An eight-year-old boy has sparked an unlikely outcry in Sweden after failing to invite two of his classmates to his birthday party. The boy's school says he has violated the children's rights and has complained to the Swedish Parliament. The school, in Lund, southern Sweden, argues that if invitations are handed out on school premises then it must ensure there is no discrimination.
The boy's father has lodged a complaint with the parliamentary ombudsman. He says the two children were left out because one did not invite his son to his own party and he had fallen out with the other one.
It must be nice to have a parliment that's so bored they have nothing better to do than to intervene in an 8-year-old's birthday party.
And, from Britain:
The European Union has barred a British market vendor from selling a batch of kiwi fruits because they are one millimeter smaller than E.U. rules allow.
The Daily Mail reports that Tim Down's stall in the city of Bristol was examined by government food inspectors last week who told him that he had to trash the 5,000 slightly undersized kiwis.
Down says he will lose $2,000 by not selling the fruit.
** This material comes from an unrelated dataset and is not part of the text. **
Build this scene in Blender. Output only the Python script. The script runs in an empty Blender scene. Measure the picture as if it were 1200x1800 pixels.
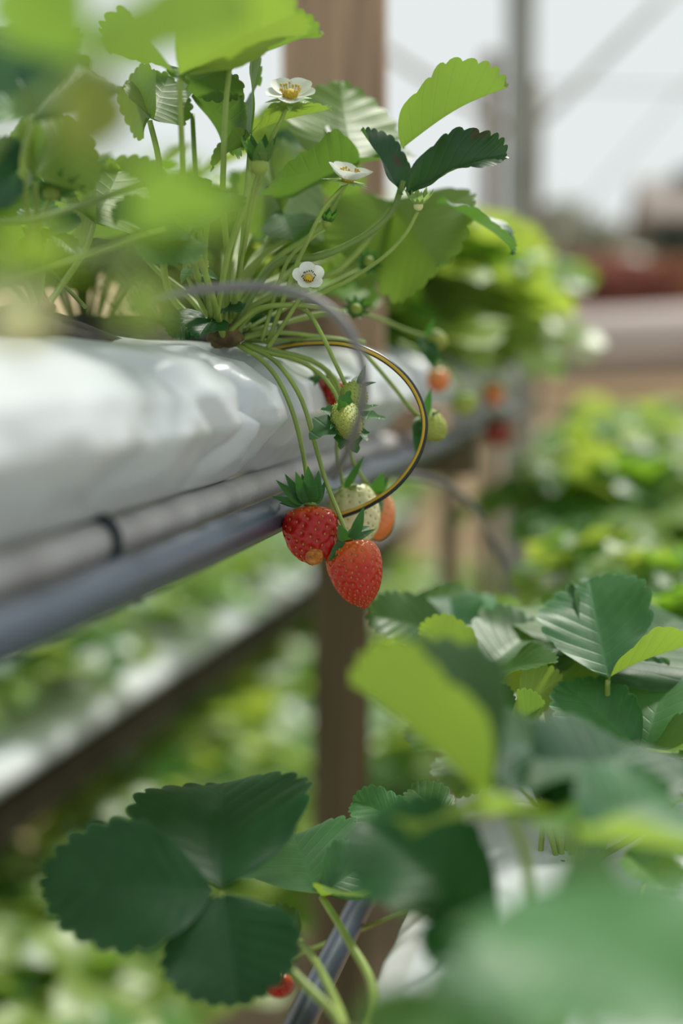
import bpy, math, random
import numpy as np
from mathutils import Vector, Matrix, noise
random.seed(7)
C = bpy.context.scene.collection
sc = bpy.context.scene
PI = math.pi

# ------------------------------------------------------------------ camera
CAM = Vector((0, 0, 1.70))
YAW, PITCH, F = math.radians(11.75), math.radians(6.15), 2500.0
cam = bpy.data.cameras.new('camera'); co = bpy.data.objects.new('camera', cam); C.objects.link(co)
co.location = CAM; co.rotation_euler = (PI/2 - PITCH, 0, YAW)
cam.sensor_fit = 'VERTICAL'; cam.sensor_height = 36; cam.lens = 50; cam.clip_start = .02; cam.clip_end = 300
cam.dof.use_dof = True; cam.dof.focus_distance = .715; cam.dof.aperture_fstop = 2.6; cam.dof.aperture_blades = 0
sc.camera = co
R3 = co.rotation_euler.to_matrix()
RIGHT, UP, BACK = R3.col[0].copy(), R3.col[1].copy(), R3.col[2].copy()
def P(u, v, d):                      # where a thing seen at (u, v), d metres away, stands in the place
    return CAM + d*(-BACK + (u-600)/F*RIGHT + (900-v)/F*UP)
def Wd(x, y, z): return Vector((x, y, 1.70+z))
def N3(n): return (n[0]*RIGHT + n[1]*UP + n[2]*BACK).normalized()

sc.view_settings.view_transform = 'Standard'; sc.view_settings.look = 'None'
sc.view_settings.gamma = 1; sc.view_settings.use_curve_mapping = False
sc.view_settings.exposure = 0.10
sc.cycles.use_denoising = True
sc.cycles.max_bounces = 8; sc.cycles.transmission_bounces = 6; sc.cycles.diffuse_bounces = 4
sc.cycles.sample_clamp_indirect = 6

# ------------------------------------------------------------------ materials
def newmat(name):
    m = bpy.data.materials.new(name); m.use_nodes = True
    nt = m.node_tree; nt.nodes.clear()
    out = nt.nodes.new('ShaderNodeOutputMaterial')
    return m, nt, out
def nd(nt, t, **kw):
    n = nt.nodes.new(t)
    for k, v in kw.items():
        if k in n.inputs: n.inputs[k].default_value = v
        else: setattr(n, k, v)
    return n
def mixc(nt, fac, a, b):
    n = nt.nodes.new('ShaderNodeMix'); n.data_type = 'RGBA'
    for sock, v in ((n.inputs['Factor'], fac), (n.inputs[6], a), (n.inputs[7], b)):
        if hasattr(v, 'is_linked') or isinstance(v, bpy.types.NodeSocket): nt.links.new(v, sock)
        elif isinstance(v, tuple): sock.default_value = (*v, 1) if len(v) == 3 else v
        else: sock.default_value = v
    return n.outputs[2]
def math_(nt, op, a, b=None, c=None):
    n = nt.nodes.new('ShaderNodeMath'); n.operation = op
    for i, v in enumerate((a, b, c)):
        if v is None: continue
        if isinstance(v, bpy.types.NodeSocket): nt.links.new(v, n.inputs[i])
        else: n.inputs[i].default_value = v
    return n.outputs[0]
def ramp(nt, fac, stops):
    n = nt.nodes.new('ShaderNodeValToRGB'); e = n.color_ramp.elements
    while len(e) < len(stops): e.new(.5)
    for el, (p, c) in zip(e, stops): el.position = p; el.color = (*c, 1)
    nt.links.new(fac, n.inputs[0]); return n.outputs[0]
def srgb(r, g, b):
    f = lambda c: (c/255/12.92) if c/255 <= .04045 else ((c/255+.055)/1.055)**2.4
    return (f(r), f(g), f(b))

def leaf_mat(name, top, under, trans, tw=.42, rough=.42, veins=9, spots=None, spec=.5):
    m, nt, out = newmat(name); L = nt.links.new
    uv = nd(nt, 'ShaderNodeUVMap'); sp = nd(nt, 'ShaderNodeSeparateXYZ'); L(uv.outputs[0], sp.inputs[0])
    s = math_(nt, 'ABSOLUTE', math_(nt, 'MULTIPLY_ADD', sp.outputs[0], 2, -1))
    fr = math_(nt, 'ABSOLUTE', math_(nt, 'SUBTRACT', math_(nt, 'FRACT', math_(nt, 'MULTIPLY', sp.outputs[1], veins)), .5))
    v1 = math_(nt, 'SMOOTH_MIN', math_(nt, 'MULTIPLY', fr, 9), 1, .3)        # 0 on a side vein
    v2 = math_(nt, 'SMOOTH_MIN', math_(nt, 'MULTIPLY', s, 14), 1, .3)        # 0 on the midrib
    vein = math_(nt, 'MULTIPLY', v1, v2)
    tc = nd(nt, 'ShaderNodeTexCoord'); no = nd(nt, 'ShaderNodeTexNoise', Scale=90.0, Detail=4.0); L(tc.outputs['Object'], no.inputs['Vector'])
    no2 = nd(nt, 'ShaderNodeTexNoise', Scale=420.0, Detail=2.0); L(tc.outputs['Object'], no2.inputs['Vector'])
    oi = nd(nt, 'ShaderNodeObjectInfo')
    dk = tuple(c*.62 for c in top); lt = tuple(min(1, c*1.45+.01) for c in top)
    tcol = mixc(nt, no.outputs[0], dk, lt)
    tcol = mixc(nt, math_(nt, 'MULTIPLY', math_(nt, 'SUBTRACT', 1, vein), .30), tcol, tuple(min(1, c*1.6+.012) for c in top))
    tcol = mixc(nt, math_(nt, 'MULTIPLY', math_(nt, 'SMOOTH_MAX', math_(nt, 'MULTIPLY_ADD', s, 14, -13), 0, .2), .35), tcol, tuple(min(1, c*2.2+.06) for c in top))
    if spots:
        n3 = nd(nt, 'ShaderNodeTexNoise', Scale=60.0, Detail=3.0); L(tc.outputs['Object'], n3.inputs['Vector'])
        tcol = mixc(nt, math_(nt, 'MULTIPLY', math_(nt, 'GREATER_THAN', n3.outputs[0], .66), .8), tcol, spots)
    ucol = mixc(nt, no.outputs[0], tuple(c*.8 for c in under), under)
    ucol = mixc(nt, math_(nt, 'MULTIPLY', math_(nt, 'SUBTRACT', 1, vein), .35), ucol, tuple(min(1, c*1.4+.03) for c in under))
    ge = nd(nt, 'ShaderNodeNewGeometry')
    col = mixc(nt, ge.outputs['Backfacing'], tcol, ucol)
    hs = nd(nt, 'ShaderNodeHueSaturation'); L(col, hs.inputs['Color'])
    L(math_(nt, 'MULTIPLY_ADD', oi.outputs['Random'], .5, .75), hs.inputs['Value'])
    L(math_(nt, 'MULTIPLY_ADD', oi.outputs['Random'], -.03, .515), hs.inputs['Hue'])
    hgt = math_(nt, 'ADD', math_(nt, 'MULTIPLY', vein, .7), math_(nt, 'MULTIPLY', no2.outputs[0], .35))
    bp = nd(nt, 'ShaderNodeBump', Strength=.22, Distance=.0008); L(hgt, bp.inputs['Height'])
    pr = nd(nt, 'ShaderNodeBsdfPrincipled', Roughness=rough); L(hs.outputs[0], pr.inputs['Base Color']); L(bp.outputs[0], pr.inputs['Normal'])
    pr.inputs['Specular IOR Level'].default_value = spec
    tr = nd(nt, 'ShaderNodeBsdfTranslucent'); L(bp.outputs[0], tr.inputs['Normal'])
    trc = mixc(nt, math_(nt, 'MULTIPLY', math_(nt, 'SUBTRACT', 1, vein), .25), trans, tuple(c*.55 for c in trans))
    L(trc, tr.inputs['Color'])
    mx = nd(nt, 'ShaderNodeMixShader'); mx.inputs[0].default_value = tw
    L(pr.outputs[0], mx.inputs[1]); L(tr.outputs[0], mx.inputs[2]); L(mx.outputs[0], out.inputs[0])
    return m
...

And, he has even been told that he is forbidden to give any of the fruit away, and that if he does he will be slapped with a fine of around $10,000.
He says, "They are saying I'm a criminal for selling this fruit — but the real crime is that all this fruit will go to waste — all because it's one millimeter too small."
So, this is the braintrust we're supposed to look to as an example of great lawmaking. No thanks.